In 1924, the Macy's store sponsored the first such parade, motivated by a combination of civil and business considerations. By way of background, the flagship Macy's store on 34th Street in New York City is said to be the largest retail site in the world, with over 1 million square feet of floorspace. It is reported to be the second most-visited location in New York City by tourists, topped only by the Statue of Liberty. As the Emma Lazarus poem enshrined on the site proclaims: "Give me your tired, your poor,Your huddled masses yearning to breathe free, The wretched refuse of your teeming shore. Send these, the homeless, tempest-toss'd to me". And then back to the ferry and to the cab--"Get me to Macy's".

Over the years, the parade became a highlight not only of festivities in New York City but, with the advent of television, a central feature of national Thanksigiving TV fare. This Kat rememembers getting up early so he could watch the parade in glorious black and white. In impressive fashion, the parade achieved widespread national reach over the then-dominant communications medium. Even if one never had been in New York, Macy's became synonymous with the retail experience. When and if we would ever make it to New York City, it was our dream to visit the Macy's store at Herald Square.

Seen in this light, the parade certainly was a branding success. The problem was, however, that there was a disconnect between the national reach of the Macy's brand, encapsulated, indeed, created, in part by the parade, and the absence of Macy's-branded stores in many places outside New York. On its face, this would appear to be a woeful under-exploitation of the potential commercial value of the parade-driven brand.
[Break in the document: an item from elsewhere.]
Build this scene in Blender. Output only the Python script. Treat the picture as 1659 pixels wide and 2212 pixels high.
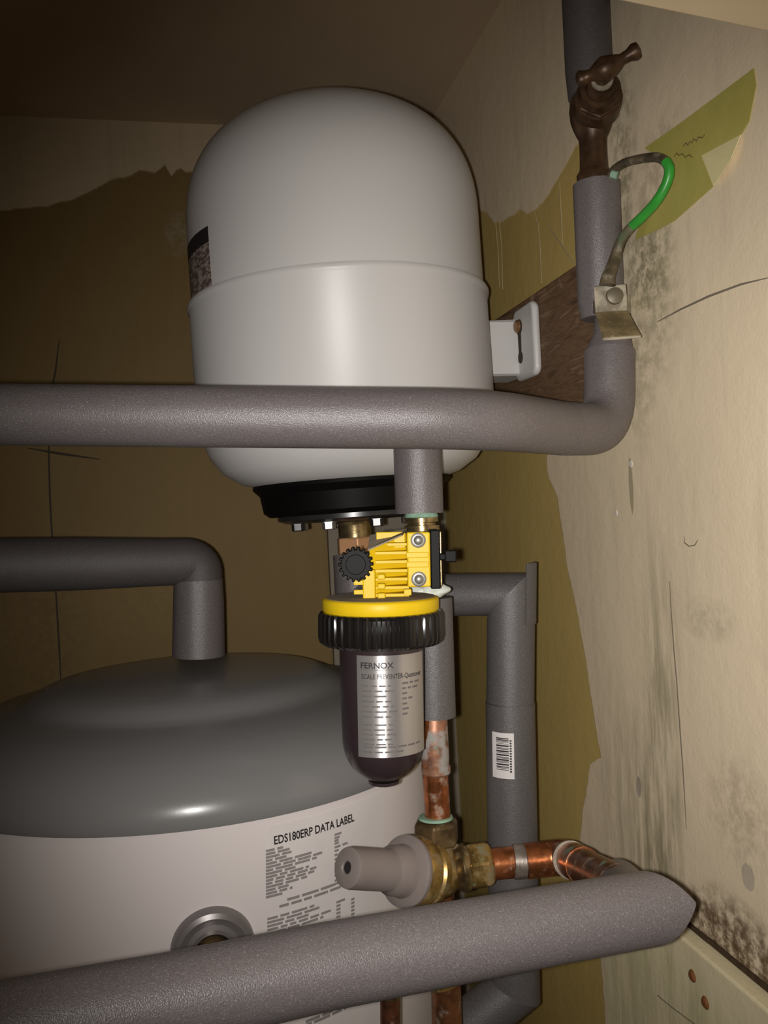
import bpy, bmesh, math, random
from mathutils import Vector, Matrix, Quaternion
random.seed(7)
scene = bpy.context.scene
for o in list(bpy.data.objects): bpy.data.objects.remove(o)

# ------------------------------------------------------------------ camera
W, H, F = 1659.0, 2212.0, 1900.0
EYE = 1.62
ROLL = 0.05
cam_d = bpy.data.cameras.new('camera'); cam = bpy.data.objects.new('camera', cam_d)
scene.collection.objects.link(cam); scene.camera = cam
cam_d.sensor_fit = 'VERTICAL'; cam_d.sensor_height = 36.0; cam_d.lens = 36.0 * F / H
cam_d.clip_start = 0.01
cr, sr = math.cos(ROLL), math.sin(ROLL)
cam.matrix_world = Matrix(((cr, sr, 0, 0), (0, 0, -1, 0), (-sr, cr, 0, EYE), (0, 0, 0, 1)))

# ------------------------------------------------------------------ world, flash, exposure
world = bpy.data.worlds.new('world'); scene.world = world; world.use_nodes = True
world.node_tree.nodes['Background'].inputs[0].default_value = (1.0, 0.72, 0.45, 1)
world.node_tree.nodes['Background'].inputs[1].default_value = 0.05
fl = bpy.data.lights.new('phone_flash', 'SPOT'); flash = bpy.data.objects.new('phone_flash', fl)
scene.collection.objects.link(flash)
fl.energy = 20.5; fl.color = (1.0, 0.96, 0.915); fl.spot_size = math.radians(84); fl.spot_blend = 1.0
fl.shadow_soft_size = 0.004
flash.location = (-0.012, 0.0, EYE - 0.002)
flash.rotation_euler = (Vector((0.16, 1.0, -0.05))).to_track_quat('-Z', 'Y').to_euler()
vs = scene.view_settings
vs.view_transform = 'Standard'; vs.look = 'None'; vs.gamma = 1.0; vs.use_curve_mapping = False
vs.exposure = 0.0

# ------------------------------------------------------------------ geometry of the place
AL = math.radians(12.0)
SA, CA = math.sin(AL), math.cos(AL)
NR, CR_ = Vector((CA, SA, 0)), 0.385      # right wall: NR.p = CR_
NB, CB_ = Vector((-SA, CA, 0)), 1.36      # back wall:  NB.p = CB_
CORNER = NR * CR_ + NB * CB_

def ray(px, py):
    u, v = (px - W / 2) / F, (H / 2 - py) / F
    return Vector((u * cr + v * sr, 1.0, -u * sr + v * cr))
def P(px, py, Y):
    d = ray(px, py) * Y
    return Vector((d.x, d.y, d.z + EYE))
def on_plane(px, py, n, c):
    d = ray(px, py); t = c / d.dot(n)
    return Vector((d.x * t, d.y * t, d.z * t + EYE))
def wr(px, py, off=0.0): return on_plane(px, py, NR, CR_ - off)
def wb(px, py, off=0.0): return on_plane(px, py, NB, CB_ - off)
M_R = Matrix(((SA, CA, 0, CORNER.x), (-CA, SA, 0, CORNER.y), (0, 0, 1, 0), (0, 0, 0, 1)))   # local x towards camera, y into wall
M_B = Matrix(((-CA, SA, 0, CORNER.x), (-SA, -CA, 0, CORNER.y), (0, 0, 1, 0), (0, 0, 0, 1)))  # local x to the left, y into room
M_Ri, M_Bi = M_R.inverted(), M_B.inverted()
def lr(px, py): p = M_Ri @ wr(px, py); return p.x, p.z
def lb(px, py): p = M_Bi @ wb(px, py); return p.x, p.z

# ------------------------------------------------------------------ mesh builder
def path_round(pts, rad, n=7):
    """pts list of Vectors, rad: fillet length at inner points"""
    out = [pts[0]]
    for i in range(1, len(pts) - 1):
        r = rad[i] if isinstance(rad, (list, tuple)) else rad
        a, b, c = pts[i - 1], pts[i], pts[i + 1]
        if r <= 0: out.append(b); continue
        r = min(r, (a - b).length * .49, (c - b).length * .49)
        p0, p2 = b + (a - b).normalized() * r, b + (c - b).normalized() * r
        for k in range(n + 1):
            t = k / n
            out.append(p0 * (1 - t) ** 2 + b * 2 * t * (1 - t) + p2 * t * t)
    out.append(pts[-1])
    return out

class MB:
    def __init__(s): s.v, s.f = [], []
    def add(s, vs_, fs, M=None):
        o = len(s.v)
        s.v += [(M @ Vector(p)) if M is not None else Vector(p) for p in vs_]
        s.f += [[i + o for i in f] for f in fs]
        return s
    def sweep(s, pts, radii, n=28, n0=None, n1=None, caps=True, tip=None):
        pts = [Vector(p) for p in pts]
        if not isinstance(radii, (list, tuple)): radii = [radii] * len(pts)
        N = len(pts)
        dirs = [(pts[i + 1] - pts[i]).normalized() for i in range(N - 1)]
        t = dirs[0]
        ref = Vector((0, 0, 1)) if abs(t.z) < .9 else Vector((1, 0, 0))
        a = (ref - t * ref.dot(t)).normalized(); b = t.cross(a)
        vs_, fs = [], []
        for i in range(N):
            if i == 0: d = dirs[0]; nn = n0 or d
            elif i == N - 1: d = dirs[-1]; nn = n1 or d
            else:
                d = dirs[i - 1]; nn = (dirs[i - 1] + dirs[i])
            nn = Vector(nn).normalized()
            for k in range(n):
                an = 2 * math.pi * k / n
                o = (a * math.cos(an) + b * math.sin(an)) * radii[i]
                if tip is not None and i == N - 1:      # coped end: longest on the side facing 'tip'
                    ph_ = (o - d * o.dot(d)).angle(tip - d * tip.dot(d))
                    o = o + d * radii[i] * (1.0 - ph_ / (math.pi / 2)) * 1.05
                else: o = o - d * (o.dot(nn) / d.dot(nn))
                vs_.append(pts[i] + o)
            if 0 < i < N - 1:
                q = dirs[i - 1].rotation_difference(dirs[i]); a = q @ a; b = q @ b
        for i in range(N - 1):
            for k in range(n):
                k2 = (k + 1) % n
                fs.append([i * n + k, i * n + k2, (i + 1) * n + k2, (i + 1) * n + k])
        if caps:
            fs.append(list(range(n))[::-1]); fs.append([(N - 1) * n + k for k in range(n)])
        return s.add(vs_, fs)
    def lathe(s, prof, n=48, M=None, a0=0.0, a1=2 * math.pi):
        full = abs(a1 - a0 - 2 * math.pi) < 1e-6
        vs_, fs = [], []
        m = n if full else n + 1
        for r, z in prof:
            for k in range(m):
                an = a0 + (a1 - a0) * k / n
                vs_.append((r * math.cos(an), r * math.sin(an), z))
        for i in range(len(prof) - 1):
            for k in range(n):
                k2 = (k + 1) % m if full else k + 1
                fs.append([i * m + k, i * m + k2, (i + 1) * m + k2, (i + 1) * m + k])
        if full:
            if prof[0][0] > 1e-6: fs.append(list(range(n))[::-1])
            if prof[-1][0] > 1e-6: fs.append([(len(prof) - 1) * m + k for k in range(n)])
        return s.add(vs_, fs, M)
    def box(s, c0, c1, M=None):
        x0, y0, z0 = c0; x1, y1, z1 = c1
        v = [(x0, y0, z0), (x1, y0, z0), (x1, y1, z0), (x0, y1, z0), (x0, y0, z1), (x1, y0, z1), (x1, y1, z1), (x0, y1, z1)]
        return s.add(v, [[0, 3, 2, 1], [4, 5, 6, 7], [0, 1, 5, 4], [1, 2, 6, 5], [2, 3, 7, 6], [3, 0, 4, 7]], M)
    def prism(s, poly, d0, d1, M=None):
        """poly in (x,z), extruded along y from d0 to d1"""
        n = len(poly)
        v = [(x, d0, z) for x, z in poly] + [(x, d1, z) for x, z in poly]
        f = [list(range(n)), [n + k for k in range(n)][::-1]]
        for k in range(n):
            k2 = (k + 1) % n
            f.append([k, n + k, n + k2, k2])
        return s.add(v, f, M)
    def build(s, name, mat, parent=None, smooth=35, bevel=0, kind=None, seg=2, sub=0):
        me = bpy.data.meshes.new(name)
        inv = parent['_m'] if False else None
        pm = MAT.get(parent.name) if parent else None
        vs_ = s.v
        o = bpy.data.objects.new(name, me)
        if parent:
            mi = WORLD[parent.name].inverted()
            vs_ = [mi @ p for p in vs_]
        me.from_pydata([tuple(p) for p in vs_], [], s.f)
        bm = bmesh.new(); bm.from_mesh(me)
        bmesh.ops.remove_doubles(bm, verts=bm.verts, dist=1e-6)
        bmesh.ops.recalc_face_normals(bm, faces=bm.faces)
        bm.to_mesh(me); bm.free()
        if smooth:
            for p in me.polygons: p.use_smooth = True
            me.set_sharp_from_angle(angle=math.radians(smooth))
        me.materials.append(mat)
        scene.collection.objects.link(o)
        if parent:
            o.parent = parent
            WORLD[o.name] = WORLD[parent.name].copy()
        else:
            WORLD[o.name] = Matrix.Identity(4)
        if bevel:
            md = o.modifiers.new('bevel', 'BEVEL'); md.width = bevel; md.segments = seg; md.limit_method = 'ANGLE'; md.angle_limit = math.radians(40)
            md.harden_normals = False
        if sub:
            md = o.modifiers.new('subdivision', 'SUBSURF'); md.levels = sub; md.render_levels = sub
        if kind: o['kind'] = kind
        return o
WORLD, MAT = {}, {}
def thing(name, label, cat, loc, M=None, group=None):
    o = bpy.data.objects.new(name, None); scene.collection.objects.link(o)
    o.empty_display_size = .03
    m = M if M is not None else Matrix.Translation(loc)
    o.matrix_world = m; WORLD[o.name] = m.copy()
    o['label'] = label; o['category'] = cat
    if group: o['group'] = group
    return o
def structure(mb, name, mat, M, **k):
    """mesh given in local coordinates of frame M, object keeps that frame"""
    me = bpy.data.meshes.new(name); o = bpy.data.objects.new(name, me)
    me.from_pydata([tuple(p) for p in mb.v], [], mb.f)
    bm = bmesh.new(); bm.from_mesh(me); bmesh.ops.recalc_face_normals(bm, faces=bm.faces); bm.to_mesh(me); bm.free()
    me.materials.append(mat); scene.collection.objects.link(o)
    o.matrix_world = M; WORLD[o.name] = M.copy(); o['kind'] = 'structure'
    if k.get('bevel'):
        md = o.modifiers.new('bevel', 'BEVEL'); md.width = k['bevel']; md.segments = 2
    return o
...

The solution: find a way to make the Macy's brand national not just over the airways, but on the retail ground as well.


As a result, in 2006, the decision was taken to re-brand various regional retail brands under its control, including Famous-Barr, Filene's, Foley's, Hecht's, The Jones Store, L. S. Ayres, Marshall Field's, Meier & Frank, and Kaufmann's and Strawbridge's, with most of them rebranded as Macy's (a few were rebranded under the Bloomingdale name). In a single stroke, the company reasoned, it could achieve retail reach for the brand on the ground commensurate with the brand recognition of Macy's, fuelled in no small part by the Thanksgiving parade.

So how has the rebranding campaign fared? It seems to depend on the particular store involved. This is because, pushing back against the national reach of the Macy's brand, certain local stores had created decades-long goodwill in their own store brands. The prime example was Marshall Field's, the iconic store on State and Randolph in Chicago. In a classic textbook example of how a successful brand creates an emotive bond between it and its customers, there was great resistence to replacing the Marshall Field's brand with the Macy's name. All things being equal, many customers there seemed to feel betrayed by the change of name. The Macy's parade may be a nation-wide event, but the ties to the local retail brand are sometimes even stronger. Thus, while Macy's seems to view the rebranding strategy as a success, it is not unequivocally so. National brand recognition, no matter how strong, does not always necesssarily trump local reputation.

This Kat has only one thing yet to do -- finding a link to last week's Macy's Parade. Some traditions die hard, if at all.